This is the first long weekend I have had in a while. I adore them. I tend to play hard and work hard. The weekend thus far is successfully combining both aspects pretty well. I have finished cleaning the windows, blinds and woodwork in my mom's bedroom (we use it as a spare bedroom now but it has always been "her" room) I have hung new curtains in there and warned her about that change via phone. She seemed okay with it on the phone. When she sees them, who knows. Not that they are ugly; but they are different and increasingly change is hard for her. But her old curtains were more than 20 years old and looked every blessed year of it. Ugly would be too kind a word for them. LOL I now have only 2 more rooms downstairs and then I can start the upstairs windows. Those are a bit easier. There are fewer of them and the windows are slightly (emphasis on slightly) easier to manipulate.
There has been time to play in the yard with the kids. Time to plant at the cemetary. Time to take the kids to the park and time to worship together at church. I surprised myself by being rather (for me) overly emotional during the service. It was in some respects what one might call "typical Memorial Day". The focus was primarily on the loss of the lives of service men and women. The minister this Sunday is a veteren herself. Her reading to launch the service was from a collection of letters written by young enlisted men and women who did not make it home. The first two letters were from the Vietnam war, the second two from the Iraq war. Aside from the ages of the writers (all were 19) there were striking similarities in the way they viewed their war experiences. But I couldn't stop crying as she read the letters. Brimming with that confidence that they would survive. Filled with dreams for futures they never had, the words struck a deep chord in me. Part of it may be because I remember feeling immortal at 19. I am waaaaaaaay beyond 19 now and life is more fragile and cherished to me as an older adult, as a parent, than it ever was in the days of my early adulthood.

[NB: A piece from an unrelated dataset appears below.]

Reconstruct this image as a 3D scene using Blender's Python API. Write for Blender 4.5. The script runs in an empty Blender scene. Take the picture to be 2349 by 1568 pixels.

Part of it is also because several young people at the complex where I work are signing up and enlisting. Where only a year or so ago, the military was having a hard time meeting its recruitment quotas, the economy has changed that all up. They can be choosier again (previously slight blemishes in education or some run ins with the law were not likely to disqualify; now it might) The kids I know who have enlisted have done so because of the economy. They can't afford college and aren't gifted enough scholastically or athletically to be winning any scholarships. One wants to be a mechanic and hopes that his time in the military will be spent working on their heavy equipment. It likely will, in Iraq or Afganistan and the thought of it makes me shudder. I don't want to have one of those letters be his someday. But he knows that if he doesn't enlist, his only opportunities are really minimum wage, service type jobs. He has seen how this has worked in his family and wants more. Who can blame him? I just wish there was a less risky way to strive for that 'something better.'
After she read the four letters, our minister announced we would now sing our second hymn. The hymn was "Spirit Of Life". Totally appropriate, but I couldn't sing a note, even though I know the song so well a hymnal is superfluous. When I cry, I can't sing. Period. So I just stood there, rocking Lissa, wiping tears. Quietly, Lissa sang the last line of the hymn herself. I was stunned. I know I sing this particular song to her fairly frequently, but there was something so special about her deciding just then to show that she knew the words. "Roots hold me close, wings set me free, Spirit of Life, come to me, come to me."